Throughout 2014, I used this blog to illuminate important leadership and management issues. The topics ranged from the problems with performance reviews to managing temporary workers to innovation to developing a learning culture in organizations.
As a way of review, I’ve selected five blog posts from the past year that seem to have had the most interest for readers. Here are the links with a short excerpt from each post:
Eight Leader Habits of a Learning Culture
Eight leader habits are essential to a learning culture. These are behaviors ingrained in the routines and rituals of organizations that are continually learning and learning how to learn...These are good habits that you’ll want to promote and nurture in your organization.
The World is Fast...And Learning Must Be Faster
Instead of trying to anticipate the training that will be needed in companies, we need workers who can continually learn and organizations that support continual learning and change. We need workers who can utilize learning opportunities that are presented to them, whether formal or informal, self-directed or social, desktop or mobile, and we need organizational cultures that value and reward learning. And we need leaders and managers who help workers learn where and when it is needed and hold those workers accountable for learning and for making a difference in their organizations.

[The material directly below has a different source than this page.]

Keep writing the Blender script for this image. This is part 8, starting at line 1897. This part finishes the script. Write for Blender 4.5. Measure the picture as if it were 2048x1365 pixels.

Cultural Barriers to Organizational Learning
All organizations have a culture. Some cultures support learning more than others. Some cultures stifle learning by marginalizing the training and development function, by discouraging risk-taking, by not rewarding learning, by not allowing opportunities for informal and social learning, and by undermining performance improvement efforts.
Why Your Organization Needs a Learning Culture
Your organization needs [a learning] culture in order to thrive and survive in the world today. There was a time when a static set of skills would last a career, when one kind of management (usually command-and-control) would be sufficient over the life of a company. Not anymore. Today, information is coming at us so fast, technology is changing so rapidly, the world is changing so dramatically, that the old methods of learning and performance improvement do not work any longer…if they ever did.
Learning to Learn Collectively
A major characteristic of a learning culture is that individuals, teams, and whole organizations are constantly learning how to learn. They are learning how to acquire the knowledge and skills that they need to help the organization be successful. The teacher-centered, classroom-focused, right-and-wrong answer, static instructional environment that was the primary modality in the schools they attended does not fit the rapidly changing, technology mediated, on-demand knowledge and skills that are needed in today’s organizations. In this environment, people need to be continually figuring out different ways to learn, whether that be individually using new technology, in teams that are trying to become more effective, or as the whole organization learns how to communicate, how to use resources more efficiently, and how to make better decisions.